We also play a critical role as a catalyst with community partners. In fact, when we spoke to more than 100 organizations that I mentioned earlier, they wanted us to do things like take a greater role in sharing best practices and helping organizations learn from each other.

They wanted us to help leverage collaboration and reduce duplication.

They wanted us to work with partners and funders to leverage OTF grants.

And they want us to take a role in helping shape a coordinated approach to policymaking on behalf of the sector.

We played that role recently with the Poverty Reduction Strategy for Ontario, which references at least nine examples of initiatives supported by OTF grants. We believe those programs played a role – perhaps small, perhaps significant – in shaping the direction of government strategy.

The nonprofit sector should have an ever-louder voice in guiding public policy. We are doing great and important work. We are a social and economic force.

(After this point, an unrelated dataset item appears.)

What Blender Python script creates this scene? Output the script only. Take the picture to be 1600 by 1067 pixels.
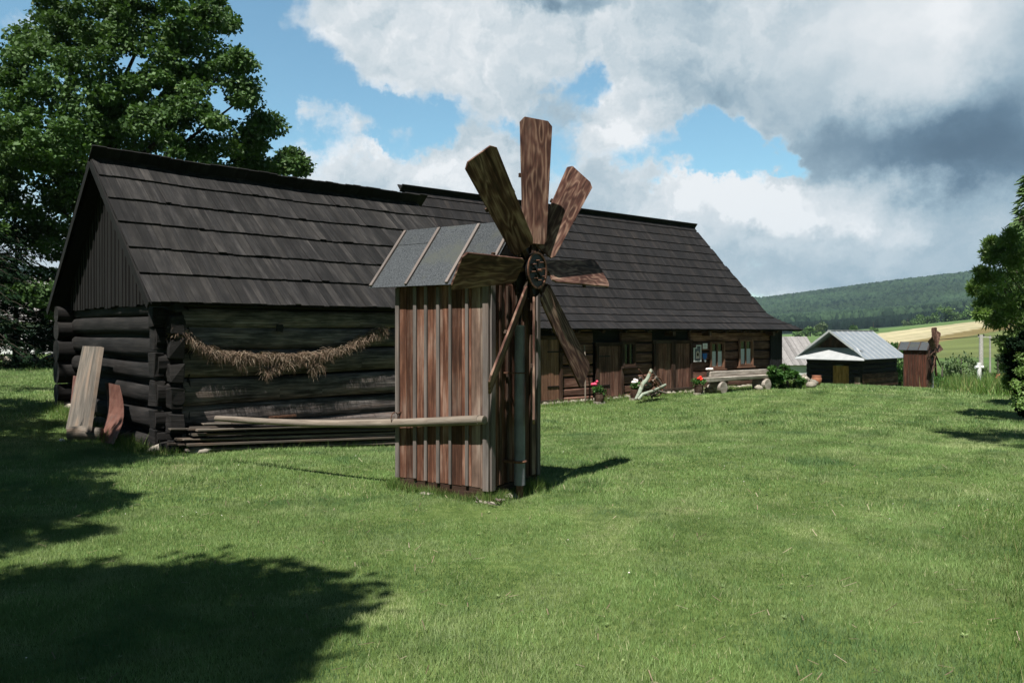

We have access to data that supports the value of our organizations and programs. We have a track record of success.

I think we also have an opportunity in this economy, when so many people, corporations, organizations and sectors are going to our government leaders with requests based on need, to go with a different message.
We can be the ones looking to our governments not for rescue, but for partnership.

The Ontario Nonprofit Network is poised, I think, to play an important role at this juncture. Your presence here today is a strong signal that the sector is getting its act together, that it is positioning itself to partner with government, not approach it as a supplicant, and help in the shaping of good public policy.

Thank you for inviting me to take part in this panel. I look forward to the other speakers and the discussion to follow. Most importantly, I am excited to see where we go next as a sector.